The Ekofisk field, which produces about 300,000 barrels of
oil a day, will be closed for a week, Phillips said. The field
accounts for about 10 percent of oil output from Norway, the
world's second-largest oil exporter after Saudi Arabia.
``That's a good bit of production off the stream,' said
Michael Fitzpatrick, a trader at Fimat USA Inc. in New York. ``It
can't be anything but positive for prices.'

Crude oil for December delivery rose 84 cents, or 3.7
percent, to $23.45 a barrel on the New York Mercantile Exchange,
the highest closing price since Oct. 5 and biggest one-day gain
since Oct. 12. Prices are up 95 percent this year.

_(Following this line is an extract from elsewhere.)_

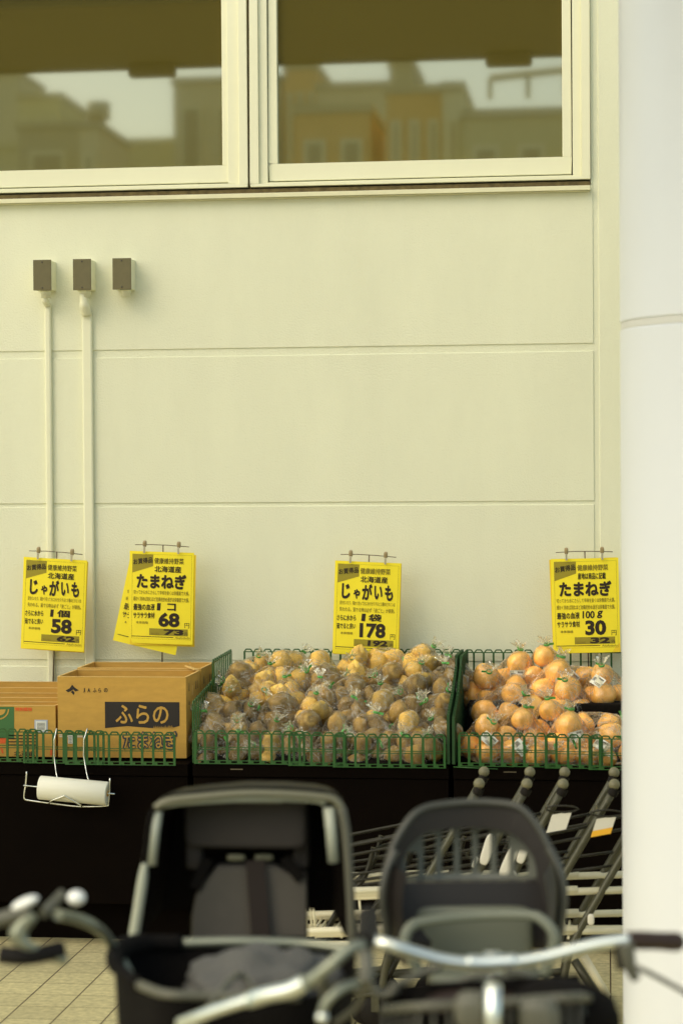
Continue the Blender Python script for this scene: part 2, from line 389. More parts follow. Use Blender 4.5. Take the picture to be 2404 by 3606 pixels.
_tc = {}
def glyphs(body, weight):
    k = (body, weight)
    if k not in _tc:
        c = bpy.data.curves.new('lettering', 'FONT'); c.body = body; c.resolution_u = 3; c.offset = weight
        o = bpy.data.objects.new('lettering', c); COL.objects.link(o)
        dg = bpy.context.evaluated_depsgraph_get(); m = o.evaluated_get(dg).to_mesh()
        vs = [q.co.copy() for q in m.vertices]; fs = [tuple(p.vertices) for p in m.polygons]
        bpy.data.objects.remove(o); bpy.data.curves.remove(c)
        _tc[k] = (vs, fs)
    return _tc[k]
def write(mb, body, x0, x1, y0, y1, m, w=0.0, shear=0.0, rot=0.0, tf=None):
    """fit the words into the box x0..x1, y0..y1 of a flat sheet; tf maps (x, y) to 3D"""
    if w and not all(ord(c) < 128 for c in body):         # bold strokes: the same letters struck several times
        vs, fs = glyphs(body, 0.0)
        wx = (max(q.x for q in vs) - min(q.x for q in vs)) or 1; wy = (max(q.y for q in vs) - min(q.y for q in vs)) or 1
        sx, sy = w * (x1 - x0) / wx, w * (y1 - y0) / wy; n = 8 if w > 0.02 else 4
        for i in range(n):
            a = 2 * math.pi * i / n; dx, dy = sx * math.cos(a), sy * math.sin(a)
            write(mb, body, x0 + sx + dx, x1 - sx + dx, y0 + sy + dy, y1 - sy + dy, m, 0.0, shear, rot,
                  lambda x, y, i=i: tf(x, y) + Vector((0, -0.00006 * i, 0)))
        return
    vs, fs = glyphs(body, w)
    ax, bx = min(q.x for q in vs), max(q.x for q in vs); ay, by = min(q.y for q in vs), max(q.y for q in vs)
    cx, cy = (x0 + x1) / 2, (y0 + y1) / 2; out = []
    for q in vs:
        x = x0 + (q.x - ax) / (bx - ax) * (x1 - x0); y = y0 + (q.y - ay) / (by - ay) * (y1 - y0)
        x += shear * (y - cy); dx, dy = x - cx, y - cy
        x, y = cx + dx * math.cos(rot) - dy * math.sin(rot), cy + dx * math.sin(rot) + dy * math.cos(rot)
        out.append(tf(x, y))
    mb.add(out, fs, m)

# ------------------------------------------------------------------ ground
g = MB(); g.add([(-40, -7.2, 0), (40, -7.2, 0), (40, 0.1, 0), (-40, 0.1, 0)], [(0, 1, 2, 3)], TILES); struct(g.build('pavement'))
g = MB(); g.box((-40, -7.35, -0.12), (40, -7.2, 0.004), CANOPY); struct(g.build('kerb'))
g = MB(); g.add([(-300, -400, -0.12), (300, -400, -0.12), (300, 60, -0.12), (-300, 60, -0.12)], [(0, 1, 2, 3)], ASPHALT); struct(g.build('road'))

# ------------------------------------------------------------------ shop building
def zat(u, v, y=0.0): return P(u, v, y).z
def xat(u, v, y=0.0): return P(u, v, y).x
shop = thing('shop_building', 'cream rendered shop wall with panel grooves and two wide windows', 'building', (0, 0, 0))
WZ0, WZ1 = zat(1300, 668), 3.72                       # window opening
WX0, WX1 = xat(-330, 600), xat(2077, 600)
g = MB()
xs = xat(2090, 1500)                                  # vertical joint right of the panels
zj = [zat(1100, 1236), zat(1100, 1775), zat(1100, 2338)]
gw = [0.029, 0.013, 0.026]
bands = [(0.0, zj[2] - gw[2]/2), (zj[2] + gw[2]/2, zj[1] - gw[1]/2), (zj[1] + gw[1]/2, zj[0] - gw[0]/2), (zj[0] + gw[0]/2, WZ0)]
def panel(x0, x1, z0, z1, y=0.0, c=0.002):
    g.add([(x0+c, y, z0+c), (x1-c, y, z0+c), (x1-c, y, z1-c), (x0+c, y, z1-c),
           (x0, y+0.0045, z0), (x1, y+0.0045, z0), (x1, y+0.0045, z1), (x0, y+0.0045, z1)],
          [(0,1,2,3), (4,5,1,0), (5,6,2,1), (6,7,3,2), (7,4,0,3)], STUCCO)
for z0, z1 in bands: panel(-7.0, xs, z0, z1)
panel(xs + 0.020, 6.0, 0.0, 4.6, 0.0, 0.003)
panel(WX1, xs, WZ0 + 0.001, 4.6, -0.0005, 0.003)
g.add([(-7, 0.0042, 0), (6, 0.0042, 0), (6, 0.0042, WZ0), (-7, 0.0042, WZ0)], [(0, 1, 2, 3)], STUCCO)
g.add([(WX1, 0.0042, WZ0), (6, 0.0042, WZ0), (6, 0.0042, 4.6), (WX1, 0.0042, 4.6)], [(0, 1, 2, 3)], STUCCO)
g.add([(-7, 0.0, WZ1), (WX1, 0.0, WZ1), (WX1, 0.0, 4.6), (-7, 0.0, 4.6)], [(0, 1, 2, 3)], STUCCO)
g.add([(-7, 0.0, WZ0), (WX0, 0.0, WZ0), (WX0, 0.0, WZ1), (-7, 0.0, WZ1)], [(0, 1, 2, 3)], STUCCO)
g.box((-7, 0.30, 0), (6, 0.34, 4.6), GASKET)
g.build('wall', shop)

def ring(mb, x0, x1, z0, z1, w, y0, y1, m, wb=None):
    wb = wb or w
    mb.box((x0, y0, z0), (x1, y1, z0 + wb), m); mb.box((x0, y0, z1 - w), (x1, y1, z1), m)
    mb.box((x0, y0, z0 + wb), (x0 + w, y1, z1 - w), m); mb.box((x1 - w, y0, z0 + wb), (x1, y1, z1 - w), m)
def window(fx0, fx1, sx0, sx1):
    """aluminium frame fx0..fx1, sash sx0..sx1 inside it"""
    fz0 = zat(1300, 650)
    f = MB(); ring(f, fx0, fx1, fz0, WZ1, 0.034, -0.012, 0.10, TRIM, 0.012)
    ring(f, fx0 + 0.034, fx1 - 0.034, fz0 + 0.012, WZ1 - 0.034, (sx0 - fx0 - 0.038), 0.002, 0.10, TRIM, 0.006)
    fr = f.build('window', shop, 0.002)
    b = MB(); b.box((fx0 + 0.01, 0.055, fz0 + 0.004), (fx1 - 0.01, 0.075, WZ1 - 0.01), GASKET); b.build('gasket', fr)
    s = MB(); sz0 = fz0 + 0.024
    ring(s, sx0, sx1, sz0, WZ1 - 0.05, 0.034, 0.014, 0.0545, TRIM, 0.068); s.build('sash', fr, 0.0025)
    p = MB(); p.box((sx0 + 0.03, 0.036, sz0 + 0.06), (sx1 - 0.03, 0.042, WZ1 - 0.08), GLASS); p.build('pane', fr)
xf = lambda u: xat(u, 600)
window(WX0, xf(873), WX0 + 0.085, xf(811))
window(xf(883), WX1, xf(946), xf(2010))
g = MB(); mx0, mx1 = xf(873) + 0.0005, xf(883) - 0.0005
g.box((mx0, 0.012, WZ0), (mx1, 0.05, WZ1), DIRT); g.build('mullion_gap', shop)
g = MB()
z1, z2 = zat(1300, 650) - 0.001, zat(1300, 674)
g.box((WX0, -0.004, z2 + 0.001), (WX1, 0.05, z1 - 0.006), DIRT)
g.box((WX0, -0.030, zat(1300, 690)), (WX1 + 0.0, 0.05, z2), SILL)
g.box((WX0, -0.020, zat(1300, 690) - 0.004), (WX1 - 0.004, -0.002, zat(1300, 690) - 0.0005), SILL)
g.build('window_sill', shop, 0.002)
# shelter roof over the bicycle stand; its dark underside shows in the glass
SY0, SY1, SZ = -5.2, -3.42, 4.36
shel = thing('shelter_roof', 'dark flat shelter roof over the parked bicycles, reflected in the windows', 'roof', (0, SY0, SZ))
g = MB(); g.box((-9, SY0, SZ), (7, SY1, SZ + 0.10), CANOPY); g.build('soffit', shel)
g = MB(); g.box((-9, SY0 - 0.04, SZ - 0.02), (7, SY0 - 0.001, SZ + 0.14), CANOPY); g.build('fascia', shel)
def mirror(u, v, Y): q = P(u, v, Y); return Vector((q.x, -Y, q.z))
for u0, u1 in ((-825, -660), (440, 605), (1705, 1870)):
    a, b = mirror(u0, 240, 5.1), mirror(u1, 240, 5.1)
    g = MB(); g.box((a.x, SY0 + 0.002, SZ - 0.085), (b.x, SY0 + 0.10, SZ - 0.0005), CANOPY); g.build('lamp', shel, 0.02)

# ------------------------------------------------------------------ round column on the right
cy, rr = -2.6, 0.36
edge = P(2184, 1800, cy)
tdir = Vector((edge.x - CAM.x, edge.y - CAM.y, 0)).normalized(); side = Vector((tdir.y, -tdir.x, 0))
cc = Vector((edge.x, edge.y, 0)) + side * rr
col_ = thing('column', 'thick round white clad column at the right edge of the shop front', 'column', (cc.x, cc.y, 0))
jz = P(2300, 1117, cc.y - rr).z
def cyl(z0, z1, r, m, nm):
    q = MB(); n = 96
    q.lathe((cc.x, cc.y, z0), [(0, 0), (r - 0.002, 0), (r, 0.002), (r, 0.006), (r, z1 - z0 - 0.006), (r, z1 - z0 - 0.002), (r - 0.002, z1 - z0), (0, z1 - z0)], m, n); return q.build(nm, col_)
cyl(0.0, jz - 0.010, rr, COLUMN, 'lower_cladding')
cyl(jz + 0.010, 6.0, rr, COLUMN, 'upper_cladding')
cyl(jz - 0.0102, jz + 0.0102, rr - 0.0025, JOINT, 'joint_band')

# ------------------------------------------------------------------ junction boxes and conduits on the wall
JB = [(118, 181, 914, 1023, 'leftmost grey junction box on the wall, with a thin conduit below', 1),
      (258, 321, 911, 1022, 'middle grey junction box on the wall, with the wide conduit below', 1),
      (397, 462, 908, 1020, 'rightmost grey junction box on the wall, with no pipe below', 0)]
for u0, u1, v0, v1, lab, pipe in JB:
    y = -0.085
    a, b = P(u0, v1, y), P(u1, v0, y)
    t = thing('junction_box', lab, 'junction box', ((a.x + b.x) / 2, 0, a.z), 'junction boxes in a row under the window')
    g = MB(); g.box((a.x + 0.002, y + 0.004, a.z + 0.002), (b.x - 0.002, 0.004, b.z - 0.002), BOXCREAM); g.build('body', t, 0.003)
    g = MB(); g.box((a.x, y, a.z), (b.x, y + 0.0038, b.z), BOXGREY); cvr = g.build('cover', t, 0.0015)
    for zz in (a.z + 0.010, b.z - 0.010):
        g = MB(); g.ball(((a.x + b.x) / 2, y - 0.0005, zz), (0.0036, 0.0015, 0.0036), SCREW, 10, 6); g.build('screw', cvr)
    g = MB(); cx = (a.x + b.x) / 2 + (0.004 if pipe else 0.006)
    g.lathe((cx, -0.045, a.z - 0.026), [(0.0, 0), (0.018, 0), (0.018, 0.012), (0.021, 0.013), (0.021, 0.027)], BOXCREAM, 20); g.build('pipe_fitting', t)
def conduit(ut0, ut1, vt, vb, lab, lr):
    x0, x1 = P(ut0, vt, -0.02).x, P(ut1, vt, -0.02).x
    r = (x1 - x0) / 2; xc = (x0 + x1) / 2; zt = P(ut0, vt, -0.03).z
    t = thing('conduit', lab, 'conduit pipe', (xc, -0.02, 0.0))
    g = MB(); g.box((x0, -0.018, 0.003), (x1, 0.0045, zt), CONDUIT); g.build('pipe', t, 0.007)
    g = MB(); g.tube(spline([(xc - 0.003, -0.045, zt + lr + 0.02), (xc - 0.002, -0.044, zt + lr * 0.6), (xc, -0.018, zt - 0.004)], 6),
                     [r * 0.85] * 6 + [r * 0.98] * 7, CONDUIT, 16); g.build('bend', t)
    g = MB(); g.lathe((xc, -0.014, zt - 0.008), [(r * 1.02, 0), (r * 1.12, 0.001), (r * 1.12, 0.007), (r * 1.02, 0.008)], CONDUIT, 20); g.build('collar', t)
conduit(155, 178, 1068, 2400, 'thin painted conduit pipe running down the wall from the leftmost box', 0.022)
conduit(287, 323, 1100, 2400, 'wide painted conduit pipe running down the wall from the middle box', 0.055)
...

Crude could reach $25 a barrel next week, prompted by buying
by commodity funds, said Tim Evans, an analyst at Pegasus
Econometric Group in New York.

The shutdown of the Norwegian field comes at a time when
U.S. crude oil inventories, at 300.7 million barrels, are close
to a two-year low.

Norway -- which pumps about 3 million barrels of oil a day,
or 4 percent of world supply -- already had cut daily output by
200,0000 barrels as part of an agreement among world producers to
pump less.

The resulting 7 percent reduction in world supply helped
double oil prices from a 12-year low in December. Norway's
cutback is scheduled to expire on Dec. 31, and the country is
considering raising its production capacity by 500,000 barrels a
day next year. For most other producers, the cuts are due to
continue until March. 31.

In London, December Brent crude oil rose 82 cents, or 3.7
percent, to $22.93 a barrel on the International Petroleum
Exchange.

Extension?

Prices also were boosted on further signs that production
cuts by the Organization of Petroleum Exporting Countries
will be maintained after the end of March.
``If need be, they'll be extended' to keep prices high,
Venezuelan Deputy Energy and Mines Minister Alvaro Silva Calderon
said at a news conference today, echoing similar predictions in
recent weeks from Saudi Arabia and Kuwait.
``There's a little bit of a bandwagon now to extend those
production cuts past March,' Evans said. ``Norway is the nearby
lever pushing this market up, but there is an idea that the
coalition could stick together a little longer than we'd
thought.'

Saudi Arabia is the world's biggest oil producer. Venezuela
and Kuwait are the fourth- and seventh-largest within OPEC,
respectively.

Gasoline for November delivery rose 1.6 cents, or 2.5
percent, to 65.58 cents a gallon on the Nymex. November heating
oil rose 1.9 cents, or 3.2 percent, to 60.89 cents a gallon.